Eines Nachmittags während des Rennens sprach einer der holländischen Läufer über etwas, das der berühmte Ultra-Läufer und Autor Dean Karnazes einmal gesagt hatte, nämlich, dass die Menschen Komfort oft mit glücklich sein verwechselten. „Glücklich sein muss man sich verdienen“, sagte der Holländer mit Nachdruck. Ich saß da und hörte zu, während mein Blick durch das Lager schweifte und ich dachte an all die Anstrengungen, die nötig waren, dieses Rennen zu organisieren: das Camp jede Nacht an einem anderen Ort wieder aufzubauen, das kleine Vermögen, das jeder Läufer bereit war auszugeben, um hier mitzulaufen, bis hierher ans Ende der Welt zu fliegen, jeden Tag stundenlang durch die glühende Hitze über Sand zu laufen.
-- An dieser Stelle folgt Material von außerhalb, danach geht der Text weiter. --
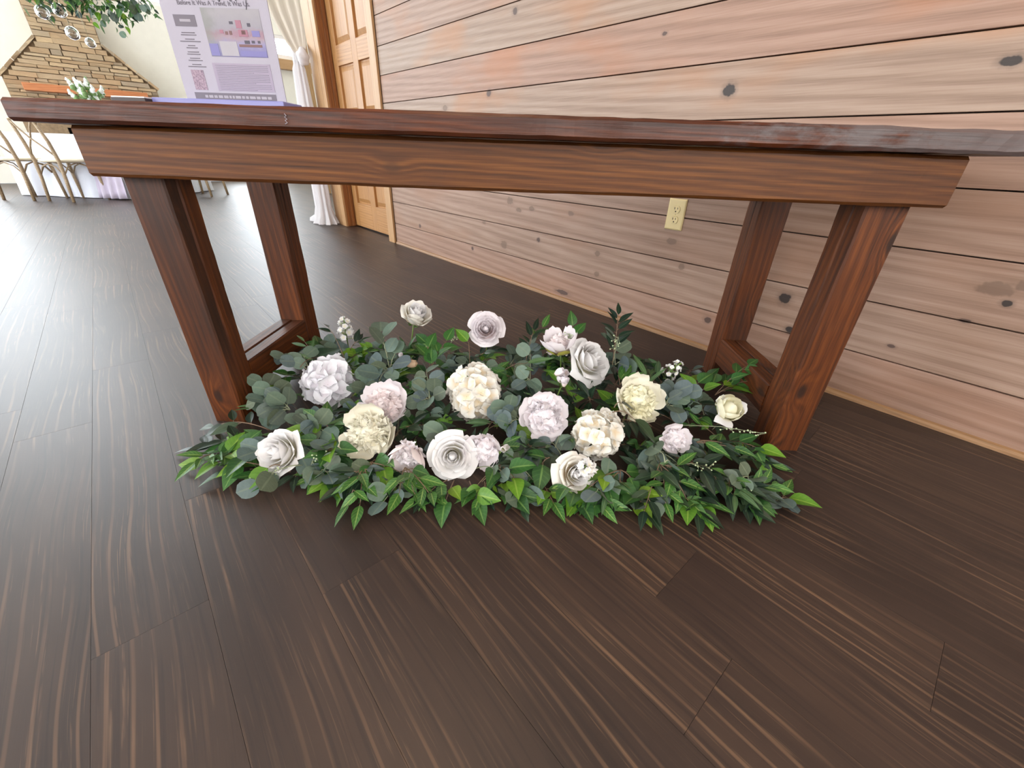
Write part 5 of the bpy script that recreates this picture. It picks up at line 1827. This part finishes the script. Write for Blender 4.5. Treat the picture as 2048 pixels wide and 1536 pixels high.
# fill of the bed: shorter sprigs crossing underneath the flowers
rf = random.Random(77)
for i in range(230):
    u = rf.uniform(0.12, 1.50)
    n_ = rf.uniform(-0.22, 0.40)
    h = 0.015 + 0.060 * max(0.0, (n_ + 0.2) / 0.6) * min(1, (u - 0.05) / 0.2) + rf.uniform(0, 0.03)
    a = rf.uniform(0, 6.28)
    ln = rf.uniform(0.07, 0.13)
    kinds = 'EEERFFSO' if u < 0.6 else ('EERRFFSO' if u < 1.05 else 'ERRRRFSO')
    k = rf.choice(kinds)
    p0 = T(u, n_, max(0.012, h - 0.03))
    p1 = T(min(1.53, max(0.10, u + ln * math.cos(a))), min(0.40, max(-0.27, n_ + ln * math.sin(a))), h + 0.02)
    sprig(k, p0, p1, rf.randint(5, 7), {'E': .046, 'R': .055, 'S': .056, 'F': .056, 'O': .065}[k], 0.25, 500 + i)
# seeded eucalyptus tips
for i, (bu, bn, bz, tu, tn, tz) in enumerate([(1.30, -.02, .08, 1.50, -.07, .10), (1.16, .22, .13, 1.17, .25, .215), (1.05, .26, .14, 1.02, .27, .21), (1.25, -.15, .05, 1.34, -.16, .055), (1.30, -.20, .03, 1.42, -.215, .035), (.36, -.20, .03, .28, -.245, .022), (.35, -.15, .04, .41, -.20, .045), (.62, .30, .12, .66, .34, .16)]):
    p0, p1 = T(bu, bn, bz), T(tu, tn, tz)
    root = thing('seeded_sprig', p0)
    side, fn = near_name(p1)
    tag(root, 'thin pale green seeded sprig %s the %s' % (side, fn), 'greenery', 'foliage sprigs under the rustic table')
    tubes = [([p0, (p0 + p1) / 2 + Z * 0.008, p1], 0.001)]
    rn = random.Random(900 + i)
    bmb = bmesh.new()
    for k in range(16):
        t = 0.55 + 0.45 * k / 15
        q = p0.lerp(p1, t) + Z * 0.006 * math.sin(3.14 * t)
        e = q + Vector((rn.gauss(0, .009), rn.gauss(0, .009), rn.gauss(0, .007)))
        e.z = max(e.z, 0.005)
        tubes.append(([q, e], 0.0006))
        bmesh.ops.create_icosphere(bmb, subdivisions=1, radius=0.0024, matrix=Matrix.Translation(e))
    obj('seeds', bm_mesh(bmb, smooth=True), M_BERRY, root)
    obj('stem', tube_mesh(tubes, 4), M_GTWIG, root)

# sprigs that would share a label are told apart by their order from left to right
same = {}
for o in bpy.data.objects:
    if o.parent is None and o.get('category') == 'greenery':
        same.setdefault(o['label'], []).append(o)
for lab, os_ in same.items():
    if len(os_) < 2:
        continue
    def mean_x(o):
        kids = [wm(c).translation for c in o.children if c.name.startswith('leaf')]
        return pix(sum(kids, Vector()) / len(kids))[0] if kids else pix(o.matrix_basis.translation)[0]
    os_.sort(key=mean_x)
    k = len(os_)
    words_ = {2: ['leftmost', 'rightmost'], 3: ['leftmost', 'middle', 'rightmost']}.get(k) or ['leftmost'] + ['%s from left' % w for w in ('second', 'third', 'fourth', 'fifth', 'sixth')][:k - 2] + ['rightmost']
    for o, w in zip(os_, words_):
        o['label'] = '%s, %s' % (lab, w)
Alles nur, damit wir das Gefühl haben, dass wir uns unser Glücklichsein verdient hätten?
Einmal kamen Gudrun mitten während des Rennens Zweifel an dem, was sie hier tat, und sie stellte eine rhetorische Frage: „Warum machen wir das hier eigentlich? Wir haben doch so ein schönes Zuhause.“
Hansmartin, ihr Ehemann, stand neben ihr und meinte nur: „Genau deswegen, weil wir eben ein schönes Zuhause haben.“
Wenn Glücklichsein nicht in den Annehmlichkeiten lag, war es dann im Unangenehmen zu finden? War es uns, denen es gut geht im Leben, ein Bedürfnis, Leid zu erfahren? Weil wir dadurch erst lernen, unser Heim und unseren Komfort zu schätzen? Oder machte uns dieses Leiden irgendwie zu stärkeren, erfüllteren Menschen?
All diese Fragen gingen mir durch den Kopf, als ich an den Moment zurückdachte, an dem wir das erste Mal in Muscat angekommen waren und uns gesagt wurde, dass wir für acht Stunden am Flughafen warten müssten. Nachdem das Rennen beendet war, erkannte ich, dass ich, wäre ich noch einmal in dieser Situation, nun eher meinen Schlafsack auspacken würde und versuchen würde, ein Nickerchen zu machen. Denn plötzlich fühlten sich ein paar extra Stunden am Flughafen gar nicht mehr so anstrengend an. Nach dem Rennen über eine Woche durch die Wüste hatte sich etwas verändert.